As with "Very Little Lulu," this story reveals much about how Lulu sees the world, and what, of that, she really understands. In her eyes, when a man's axe handle is broken, he becomes an invalid. When a little girl sleeps for 20 years, she will grow a beard. This tier offers us some insight to her view of adult tempers:



The exquisitely funny tantrum, in that last panel, falls outside the traditions of fairy tales, and says much about how children stoically navigate the quirks of their elders. The story is much richer for the inclusion of this miniature s#it-fit.

Finally, this story reveals the subtlety of John Stanley's moments of social commentary. He was loath to date his stories with topical references, but here he comments wryly on the postwar housing boom, and how it changed the landscape of America:



The composition of this panel draws further on its narrator's experience. The sparseness of the landscape, and the suggestion of "millions and millions of little houses," expresses its teller's overwhelm. For child readers, such imagery was a gentle way to reflect back the changes they saw daily. For adults, it was a knowing nudge-in-the-ribs.

This one excerpt demonstrates how Stanley's Little Lulu was all things to its varied readership.

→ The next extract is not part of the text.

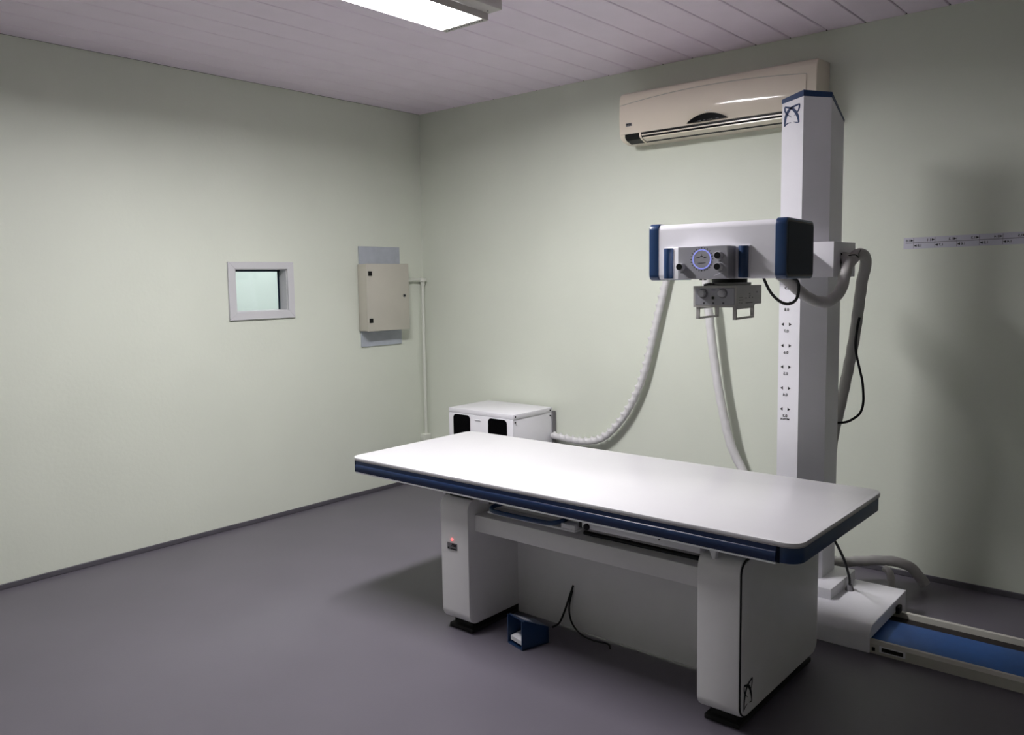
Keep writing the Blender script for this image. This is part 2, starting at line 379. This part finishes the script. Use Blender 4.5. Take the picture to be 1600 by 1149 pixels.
# foot pedal on the floor
fpz = math.atan2(-.028, .108)
fp = thing('foot_pedal', 'small navy hooded foot pedal on the floor under the table', 'foot pedal', (2.588, -1.954, 0), fpz)
sw = .055; t = .005
b = MB()
b.prism([(0, 0), (.145, 0), (.145, .068), (0, .132)], 'x', -sw, -sw + t); b.prism([(0, 0), (.145, 0), (.145, .068), (0, .132)], 'x', sw - t, sw)
b.prism([(0.012, .132), (.145, .073), (.145, .066), (0.012, .125)], 'x', -sw, sw); b.box(-sw, sw, .14, .145, 0, .068); b.box(-sw, sw, 0, .145, 0, .006)
obj('hood', b, NAVY, fp, False, local=True)
b = MB(); b.prism([(0.008, .018), (.12, .046), (.12, .055), (.008, .036)], 'x', -sw + .012, sw - .012, .002, 1)
obj('pedal', b, SCREEN, fp, local=True, label='pale tread plate')
obj('hood_label', MB().prism([(.03, .1252), (.075, .1052), (.075, .1047), (.03, .1247)], 'x', -.03, .03), PAPER, fp, False, local=True)

# ================================================================== FLOOR RAIL
rl = thing('floor_rail', 'long pale floor rail with blue belt running right from the column base', 'rail', (4.0, -.85, 0))
rx0, rx1 = 2.75, 5.3
b = MB(); b.prism([(-1.055, 0), (-1.055, .042), (-1.045, .055), (-1.03, .055), (-1.03, .02), (-.665, .02), (-.665, .055), (-.645, .055), (-.645, 0)], 'x', rx0, rx1)
obj('rail_body', b, RAILW, rl, False)
obj('belt', MB().box(rx0 + .01, rx1 - .01, -1.024, -.762, .021, .046, .002), BELT, rl, label='blue rubber belt')
obj('channel_strip', MB().box(rx0 + .01, rx1 - .01, -.76, -.667, .0205, .03), RAILDARK, rl, False)
pl = obj('rail_plate', MB().box(3.845, 3.948, -1.0568, -1.055, .013, .040), SCREEN, rl, False)
obj('plate_print', MB().box(3.855, 3.940, -1.0574, -1.0568, .018, .035), RAILDARK, pl, False, 'dark printed plate')
obj('bolt_hole', MB().box(3.815, 3.828, -1.0566, -1.055, .012, .028), BLACK, rl, False)

# ================================================================== TUBE STAND
ts = thing('tube_stand', 'tall white floor-mounted column stand with height scale, behind the table', 'column stand', (3.4, -.8, 0))
PLAN = [(3.297, -.841), (3.396, -.841), (3.489, -.749), (3.489, -.582), (3.297, -.582)]
TOPS = [2.386, 2.408, 2.402, 2.314, 2.292]
CAPT = [2.405, 2.434, 2.424, 2.325, 2.305]
co = obj('column', MB().prism(PLAN, 'z', .15, 2.4, tops=TOPS), WHITE, ts, False, 'white faceted column')
b = MB()
c0 = Vector((3.39, -.71)); ring = []
for (px_, py_), z0, z1 in zip(PLAN, TOPS, CAPT):
    d = (Vector((px_, py_)) - c0).normalized() * .002; ring.append(((px_ + d.x, py_ + d.y), z0, z1))
va = [b.bm.verts.new((p[0], p[1], z0)) for p, z0, z1 in ring]; vb = [b.bm.verts.new((p[0], p[1], z1)) for p, z0, z1 in ring]
b.bm.faces.new(va[::-1]); b.bm.faces.new(vb)
for i in range(5): b.bm.faces.new((va[i], va[(i + 1) % 5], vb[(i + 1) % 5], vb[i]))
obj('column_cap', b, NAVY, ts, False, 'navy sloping cap')
obj('emblem', stroke_mb(EMBLEM, (3.344, -.8418, 2.332), X * .076, Z * .062), BLUEINK, co, False, 'blue crossed-arc emblem')
sx, sz = 3.3337, .9771
for i in range(7):
    z = sz + .1 * i; yy = -.8418
    for sg in (-1, 1):
        b = MB(); b.poly([(sx + sg * .0245, yy, z), (sx + sg * .0120, yy, z + .0085), (sx + sg * .0120, yy, z - .0085)])
        if sg > 0: bmesh.ops.reverse_faces(b.bm, faces=b.bm.faces)
        obj('scale_arrow', b, INK, co, False)
    obj('scale_numeral', text_mb('0.%d' % (3 + i), .0185, (sx, yy, z - .032), X, Z), INK, co, False)
obj('scale_unit', text_mb('METROS', .0115, (sx, yy, sz - .0475), X, Z), INK, co, False)
# foot block and base
obj('collar', MB().box(3.12, 3.575, -.868, -.53, .112, .165, .006), WHITE, ts)
by0, by1, bx0, bx1 = -1.066, -.53, 3.0, 3.808
pr = [(by0, .002), (by0, .07)] + [(by0 + .045 - .045 * math.cos(math.radians(a)), .07 + .045 * math.sin(math.radians(a))) for a in (15, 30, 45, 60, 75, 90)] + \
     [(by1, .115), (by1, .002), (-.64, .002), (-.64, .06), (by0 + .008, .06), (by0 + .008, .002)]
obj('base', MB().prism(pr, 'x', bx0, bx1, .002, 1), WHITE, ts, label='white rounded base carriage over the rail')
obj('end_stop', MB().box(3.809, 3.826, -.70, -.655, .056, .088, .003), RUBBER, ts)
cg = obj('carriage', MB().box(3.225, 3.56, -.885, -.60, 1.594, 1.751, .003), WHITE, ts, label='white sliding carriage collar')
obj('cable_slot', MB().prism(rrect(-.80, -.765, 1.62, 1.70, .015, 5), 'x', 3.555, 3.5606), BLACK, cg, False)
obj('arm', MB().box(3.30, 3.41, -1.277, -.885, 1.62, 1.755, .006), WHITE, ts)
obj('bolt', MB().cyl((3.4895, -.66, .31), (3.493, -.66, .31), .006, 10), BLACK, co)

# ================================================================== TUBE HEAD
HC = (3.354, -1.512, 1.706); HYAW = math.radians(5.4)
th = thing('x_ray_tube_head', 'white boxy x-ray tube head with navy ends and collimator over the table', 'x-ray head', HC, HYAW)
hy0, hy1, hz0, hz1 = -.1255, .232, -.1125, .107
bd = obj('housing', MB().prism(rrect(hy0, hy1, hz0, hz1, .024, 8), 'x', -.238, .236), WHITE, th, local=True)
for sg in (-1, 1):
    a, c = (.234, .277)
    ec = obj('end_cap', MB().prism(rrect(hy0 - .003, hy1 + .003, hz0 - .003, hz1 + .005, .026, 8), 'x', sg * a, sg * c, .005), NAVY, th, local=True, label='navy end cap')
    obj('end_plate', MB().prism(rrect(hy0 + .012, hy1 - .012, hz0 + .012, hz1 - .010, .016, 6), 'x', sg * (c - .001), sg * (c + .0016)), NAVYDARK, ec, False, local=True)
    obj('rim', MB().prism(rrect(hy0 + .006, hy1 - .006, hz0 + .006, hz1 - .004, .02, 6), 'x', sg * (c - .001), sg * (c + .0006)), BLACK, ec, False, local=True)
# control panel
pz0, pz1, pf = -.1115, .0125, hy0 - .09
cp = obj('control_panel', MB().box(-.128, .086, pf + .004, hy0 - .001, pz0, pz1, .003), WHITE, th, local=True, label='raised control box')
obj('face_plate', MB().box(-.112, .0855, pf, pf + .005, pz0 + .001, pz1 - .0005, .001, 1), PANELGREY, cp, local=True)
obj('side_plate', MB().box(.0845, .088, pf + .001, hy0 - .002, pz0 + .001, pz1 - .001, 0), PANELGREY, cp, False, local=True)
obj('mount_plate', MB().box(-.208, .144, hy0 - .010, hy0, pz0, pz1 + .002, .003), WHITE, cp, local=True)
for hx in (-.184, .121):
    obj('grip_handle', MB().cyl((hx, hy0 - .018, pz0 + .003), (hx, hy0 - .018, pz1 - .001), .0185, 24, bev=.002), NAVY, th, local=True, label='navy vertical grip')
gc = (-.0145, -.037)
obj('gauge_dial', MB().cyl((gc[0], pf, gc[1]), (gc[0], pf - .0012, gc[1]), .032, 40), PANELGREY, cp, local=True)
obj('gauge_ring', MB().ring((gc[0], pf, gc[1]), (0, -1, 0), .0338, .0372, .0022, 48), BLUELED, cp, local=True, label='blue lit gauge ring')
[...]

Although Americans of 1951 likely took Stanley's monthly expertise for granted, we can clearly see, 61 years later, how very much is packed into these stories--on the surface and between their lines.

Thanks to Paul Tumey for encouraging me to write this essay.

2 comments:

Mestiere said...

Thanks for publishing this interesting essay.

Paul C.Tumey said...

norsran 723So glad you wrote this excellent essay, Frank! To my mind, the pre-Witch Hazel Alvin stories are among my top favorite comics. As you point out so well, there is a lot going on underneath the surface in these seemingly innocuous stories. If the Lulu stories are a codified secret guidebook in growing up, the Alvin fairy tales are the appendix to the guidebook which lays out how the real world works.

I also admire these tales for the stream-of-consciousness play in them. This is a rare example of a master creator in work-for-hire comics being brave enough to let his mind free-associate, and often the results are dreamlike and beautiful. As for the abundant narration, Stanley actually makes it work very well, since the images are often wry counterpoints to Lulu's highly subjective version. It's as if the words are Lulu's but the images are Alvin's. It's cognitive bias at its finest -- the essence of humor, as you taught me, Frank.